I took the 1/9 downtown from 137th St. the other day. I can't remember exactly where I was going but as usual, I was on a mission. The sun was beginning to turn it all the way up. Once I was in the subway, it almost felt like I was trapped in central Texas. The heat had dulled everyone into a laconic stupor. Everyone stood around quietly in clumps on the platform like cows, ruminating on what a flaming nightmare the sun would be. No one had the energy for static. Even the small children were strangely calm. A voice announced that the uptown train wouldn't run past 168th St. due to construction. Because of delays, the next stop on the downtown train would be 96th St. As the train arrived and doors opened, the icy cool air blew the heat out of the subway for a moment and everyone on the platform stepped in an uttered a collective sigh of relief, I sat down, smiling at my good train karma. Just as I was about to break a sweat, the train appeared, and although it's a local line, this particular train is running express. This meant that for the rest of the day, I would make all of my connections without having to wait. (That's the rule and that's exactly what happened.)
It was then that the woman next to me began to talk to me as though she were continuing a long conversation that we'd been having. Immediately I thought, weirdo. She didn't look like she was nuts. She was clean, she had clean clothes on. Nice clothes. But she was babbling and my spidey sense was tingling. I played along, anyway. Why not? The ride wouldn't last long. Then again, even when the train is flying down the track, it isn't moving nearly as fast as you want it to if you're stuck with a weirdo.
Besides, she seemed harmless. Petite brunette. Low heeled slingbacks. Manicured hands. Slacks, for heaven's sake. Do weirdoes wear slacks? But there she was, completely jabberwocky, explaining the delay on the uptown line and how it derailed her day in careful detail. Everyone in the car eyed us suspiciously. Was I a weirdo to them by association? As she spoke softly, I felt the people nearest to us quieting down to listen in. And then I realized that she was telling me too much. Her feet hurt. She was pregnant and it was making her behave erratically and eat strange things. She was coming off like she'd known me for years and she hadn't known me for five minutes.
Everybody thinks they know what a weirdo is until they have to deal with one.

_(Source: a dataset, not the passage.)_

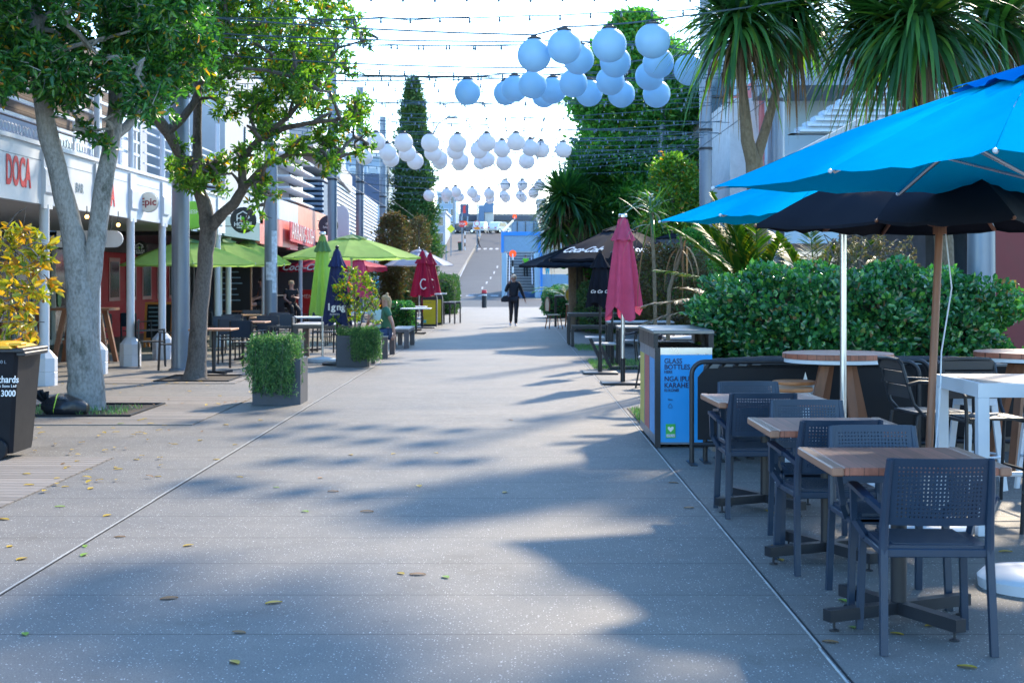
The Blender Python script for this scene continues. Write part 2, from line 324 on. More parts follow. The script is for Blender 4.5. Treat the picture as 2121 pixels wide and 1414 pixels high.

I remember the first time I went to San Francisco, Land of the Oddballs. I had been around people who considered themselves to be strange before, but there was something different about this place. While a lot of the skinheads from back in the day had grown up and gone straight, middle class college kids pretending to be punks had replaced them, begging for change on Market Street. Everyone I ran into had a tattoo or a piercing of some sort, usually in a private place that they would gleefully show me whenever the subject arose. They seemed genuinely surprised that I didn't "have any ink." The crackheads were everywhere and so were the homeless people, replete with broken shopping carts filled with things that they'd collect as they'd wander around aimlessly. It was as though they were constantly ambling through an imaginary grocery store aisle for useless smelly junk. I saw what had to be mental ward rejects, nutjobs who were so walleyed and confrontational, I had to think twice about going anywhere by myself. And of course, I saw plenty of weirdoes--half-naked, talking to themselves, begging for money, surly and filthy and nonsensical. After awhile, I saw the same weirdoes over and over again. The more I saw them, the more rude they became. It felt like everyone was trying to either show me or prove to me how weird and abnormal they were. Even the straights I met attempted to affect weirdness in some way or another, like that was some invisible badge of cool. This was a different breed of strange, the kind that looked for and expected provocation. What was weird to me is that no one seemed particularly interested in being themselves. It was almost as though life in that city was one big performance art piece about weirdness and everyone was in on it. After awhile, the people who wandered through the streets became a strange backdrop to my rather quiet and staid visits and I learned how to avoid them.
It was here that I learned the difference between a freak and a weirdo--neither of which should ever be confused with a true eccentric.
When it comes to weirdoes, San Francisco definitely isn't New York City. Our homeless aren't anything to be trifled with, either. In this neck of the woods, all deviants are to be avoided as a rule because they could become violent and kill you. Thankfully, they don't demand your attention. Or your money. If you leave them alone, they will leave you alone. As she jumped up in mid-sentence to run through the closing subway doors (only to change her mind once she exited, getting her arm caught in the doors so they would reopen), I realized that like most weirdoes here, this pregnant one posed no threat to anyone but herself.